26/02/2012 23:05 GMT | Updated 27/04/2012 10:12 BST

Peter Cook at 75

Peter Cook - who would have been 75 this year - was one of the brightest stars in a constellation of comedic talent that emerged from the Oxbridge tradition and revolutionised humour in the 1960s.

Times and tastes change but Cook's blistering wit has stood the test of time and strikes many of the same chords today as it did at the time. Whether it was reinventing the dynamic of the double-act (with his partnership with Dudley Moore), championing the art of satire (with The Establishment Club), pioneering the surreal monologue (via his character of park-bench philosopher E L Wisty) or anticipating the naughtier style comedy of the nineties and noughties (Derek and Clive), Cook was always ahead of the pack and is often cited by his peers as one of the funniest artists of his generation.

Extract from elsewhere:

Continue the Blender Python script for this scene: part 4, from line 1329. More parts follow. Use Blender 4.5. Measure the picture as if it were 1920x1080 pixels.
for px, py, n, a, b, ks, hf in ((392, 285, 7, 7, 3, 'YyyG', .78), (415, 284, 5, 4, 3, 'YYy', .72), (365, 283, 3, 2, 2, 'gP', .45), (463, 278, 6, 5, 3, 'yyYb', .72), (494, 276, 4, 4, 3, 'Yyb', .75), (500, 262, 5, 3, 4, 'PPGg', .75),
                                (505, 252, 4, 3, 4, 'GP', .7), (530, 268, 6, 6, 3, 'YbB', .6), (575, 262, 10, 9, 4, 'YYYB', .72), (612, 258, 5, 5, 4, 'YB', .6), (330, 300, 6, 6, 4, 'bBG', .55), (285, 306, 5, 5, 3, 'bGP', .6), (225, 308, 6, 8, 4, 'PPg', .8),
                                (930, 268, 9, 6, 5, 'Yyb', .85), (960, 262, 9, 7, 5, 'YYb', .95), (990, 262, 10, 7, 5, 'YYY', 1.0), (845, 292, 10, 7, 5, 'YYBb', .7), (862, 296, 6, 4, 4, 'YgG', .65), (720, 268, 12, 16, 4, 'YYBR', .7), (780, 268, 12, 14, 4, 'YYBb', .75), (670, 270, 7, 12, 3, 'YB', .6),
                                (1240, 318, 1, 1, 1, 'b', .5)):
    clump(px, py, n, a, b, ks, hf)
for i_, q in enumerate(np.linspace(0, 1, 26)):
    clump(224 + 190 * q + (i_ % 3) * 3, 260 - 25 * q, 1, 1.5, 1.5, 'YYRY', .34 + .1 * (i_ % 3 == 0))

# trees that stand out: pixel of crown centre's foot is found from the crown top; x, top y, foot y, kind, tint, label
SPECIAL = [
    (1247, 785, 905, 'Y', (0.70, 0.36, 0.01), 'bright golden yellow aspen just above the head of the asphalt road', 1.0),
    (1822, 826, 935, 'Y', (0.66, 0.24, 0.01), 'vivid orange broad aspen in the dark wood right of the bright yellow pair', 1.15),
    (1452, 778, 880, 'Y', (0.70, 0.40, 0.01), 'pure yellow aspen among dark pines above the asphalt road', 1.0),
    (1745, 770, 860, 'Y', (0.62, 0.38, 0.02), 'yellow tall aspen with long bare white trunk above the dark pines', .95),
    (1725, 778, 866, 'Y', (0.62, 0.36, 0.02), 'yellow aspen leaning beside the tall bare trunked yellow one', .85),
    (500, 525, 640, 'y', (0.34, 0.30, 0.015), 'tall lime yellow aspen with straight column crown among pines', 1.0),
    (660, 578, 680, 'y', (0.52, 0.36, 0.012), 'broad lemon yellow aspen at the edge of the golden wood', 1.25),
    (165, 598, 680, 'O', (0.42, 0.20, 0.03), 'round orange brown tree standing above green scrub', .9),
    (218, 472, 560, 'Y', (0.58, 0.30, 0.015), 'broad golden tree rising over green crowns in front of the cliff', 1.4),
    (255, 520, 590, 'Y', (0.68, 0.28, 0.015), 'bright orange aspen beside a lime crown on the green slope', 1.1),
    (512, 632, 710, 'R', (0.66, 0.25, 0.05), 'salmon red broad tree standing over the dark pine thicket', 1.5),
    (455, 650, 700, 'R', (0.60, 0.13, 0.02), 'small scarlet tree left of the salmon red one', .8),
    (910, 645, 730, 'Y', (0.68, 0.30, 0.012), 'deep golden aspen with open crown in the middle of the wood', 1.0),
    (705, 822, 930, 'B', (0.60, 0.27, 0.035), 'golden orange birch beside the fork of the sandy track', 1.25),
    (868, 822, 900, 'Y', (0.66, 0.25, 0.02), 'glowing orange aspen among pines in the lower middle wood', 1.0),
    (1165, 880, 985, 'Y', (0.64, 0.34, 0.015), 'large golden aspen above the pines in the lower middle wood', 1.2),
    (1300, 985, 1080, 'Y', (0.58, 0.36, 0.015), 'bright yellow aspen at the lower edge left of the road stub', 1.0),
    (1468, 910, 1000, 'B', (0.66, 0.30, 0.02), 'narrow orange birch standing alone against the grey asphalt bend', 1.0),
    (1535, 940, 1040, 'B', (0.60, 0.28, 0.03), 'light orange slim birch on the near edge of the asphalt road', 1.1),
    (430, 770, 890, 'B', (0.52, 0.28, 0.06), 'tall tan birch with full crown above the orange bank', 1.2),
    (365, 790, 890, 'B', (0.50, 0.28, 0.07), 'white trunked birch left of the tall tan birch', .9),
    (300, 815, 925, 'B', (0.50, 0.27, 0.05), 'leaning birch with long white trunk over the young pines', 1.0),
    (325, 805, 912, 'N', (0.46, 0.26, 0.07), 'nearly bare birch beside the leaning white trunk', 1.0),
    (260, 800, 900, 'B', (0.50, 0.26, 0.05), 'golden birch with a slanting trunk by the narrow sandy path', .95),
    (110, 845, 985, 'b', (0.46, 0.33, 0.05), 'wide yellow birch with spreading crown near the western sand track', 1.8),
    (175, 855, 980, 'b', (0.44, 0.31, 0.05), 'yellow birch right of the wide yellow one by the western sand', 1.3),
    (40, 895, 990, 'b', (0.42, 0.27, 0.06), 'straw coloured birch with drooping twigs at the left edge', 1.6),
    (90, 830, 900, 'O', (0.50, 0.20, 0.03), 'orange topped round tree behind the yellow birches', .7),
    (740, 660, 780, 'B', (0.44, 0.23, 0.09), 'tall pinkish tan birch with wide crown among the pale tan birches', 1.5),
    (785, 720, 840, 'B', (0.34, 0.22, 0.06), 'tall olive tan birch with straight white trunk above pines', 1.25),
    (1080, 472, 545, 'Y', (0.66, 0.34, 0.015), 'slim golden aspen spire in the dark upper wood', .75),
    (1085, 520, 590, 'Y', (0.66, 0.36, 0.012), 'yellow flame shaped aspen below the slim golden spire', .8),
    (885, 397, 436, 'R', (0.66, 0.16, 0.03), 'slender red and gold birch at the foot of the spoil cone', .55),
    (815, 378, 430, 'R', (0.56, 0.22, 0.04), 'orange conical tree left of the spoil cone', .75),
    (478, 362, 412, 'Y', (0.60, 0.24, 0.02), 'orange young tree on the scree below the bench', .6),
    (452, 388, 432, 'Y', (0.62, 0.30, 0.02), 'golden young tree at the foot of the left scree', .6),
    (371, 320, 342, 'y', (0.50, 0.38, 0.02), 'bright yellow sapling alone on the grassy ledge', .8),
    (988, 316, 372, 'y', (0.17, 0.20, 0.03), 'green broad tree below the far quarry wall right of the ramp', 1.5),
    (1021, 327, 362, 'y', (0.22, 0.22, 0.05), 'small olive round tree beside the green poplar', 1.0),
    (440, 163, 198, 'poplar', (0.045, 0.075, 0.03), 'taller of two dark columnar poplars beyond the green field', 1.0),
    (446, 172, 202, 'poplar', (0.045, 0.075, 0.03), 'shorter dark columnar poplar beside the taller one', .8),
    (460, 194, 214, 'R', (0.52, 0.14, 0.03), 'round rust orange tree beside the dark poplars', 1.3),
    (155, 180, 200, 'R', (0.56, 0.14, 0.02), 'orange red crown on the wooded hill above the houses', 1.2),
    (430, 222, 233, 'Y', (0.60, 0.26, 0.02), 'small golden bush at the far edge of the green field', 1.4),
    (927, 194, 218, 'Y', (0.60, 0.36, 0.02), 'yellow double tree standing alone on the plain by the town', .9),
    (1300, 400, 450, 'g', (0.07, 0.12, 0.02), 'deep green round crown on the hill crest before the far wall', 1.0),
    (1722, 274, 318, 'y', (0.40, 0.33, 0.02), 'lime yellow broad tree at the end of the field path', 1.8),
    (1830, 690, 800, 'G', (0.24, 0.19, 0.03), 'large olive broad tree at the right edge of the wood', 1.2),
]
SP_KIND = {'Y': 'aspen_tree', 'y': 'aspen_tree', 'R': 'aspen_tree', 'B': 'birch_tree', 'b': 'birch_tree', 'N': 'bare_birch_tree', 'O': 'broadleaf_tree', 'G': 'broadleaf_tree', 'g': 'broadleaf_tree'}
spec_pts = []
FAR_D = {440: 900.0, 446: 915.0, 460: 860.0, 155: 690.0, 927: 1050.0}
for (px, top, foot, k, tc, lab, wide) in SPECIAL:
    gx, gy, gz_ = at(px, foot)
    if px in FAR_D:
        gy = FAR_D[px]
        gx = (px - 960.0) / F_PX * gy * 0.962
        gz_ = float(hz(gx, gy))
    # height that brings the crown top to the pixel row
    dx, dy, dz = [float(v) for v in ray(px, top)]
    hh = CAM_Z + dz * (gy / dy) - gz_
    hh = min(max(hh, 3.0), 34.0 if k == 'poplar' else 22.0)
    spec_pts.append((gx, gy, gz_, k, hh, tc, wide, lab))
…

As a curator of the season, I'm old enough to remember Peter Cook in the 1960s and his appearances on television were always eagerly received, especially as they usually featured a streak of sauciness that was exhilarating to me pre-teen ears. Perhaps strangely I found him a great advertisement for education as he was one of the first truly bright individuals that really impressed me and my friends - usually we took the Dennis the Menace view of clever people, mocking them as "girly swots". But Cook seemed effortlessly to combine the satirical thrust of the intellectual with the comedic menace of Dennis - a cunning mix I hadn't come across before.

He excelled in so many different areas of comedy he remains impossible to pigeonhole but the underlying theme that seems omnipresent in all his work is that enduring sense of mischief. In his twenties he cut a dashing figure, handsome and debonair with an air of wicked charm and eyes that sparkled with impishness.

When we decided to mount a season marking his 75th anniversary we were determined to choose material that reflected all aspects of his mercurial talents: his skill as a writer and his charismas as a performer as well as his wonderful ability to extemporise - to take a subject and run with and always find the humorous kernel at its centre. So our season - which runs throughout March 2012 - will feature Peter Cook at all stages of his career, from his rakish early days (Beyond the Fringe, Not Only But Also) to his years as a character performer (Peter Cook and Co.) to his establishment as a comedy icon and an inspiration to the generations that have come since.

Modern day talents as diverse as Stephen Fry, Mike Myers and Chris Morris have lauded Cook, but perhaps he received his greatest accolade in 2004 - nearly ten years after his death - when he was voted the greatest comedian of all time in a poll conducted among fellow comedians (C4: The Comedian's Comedian).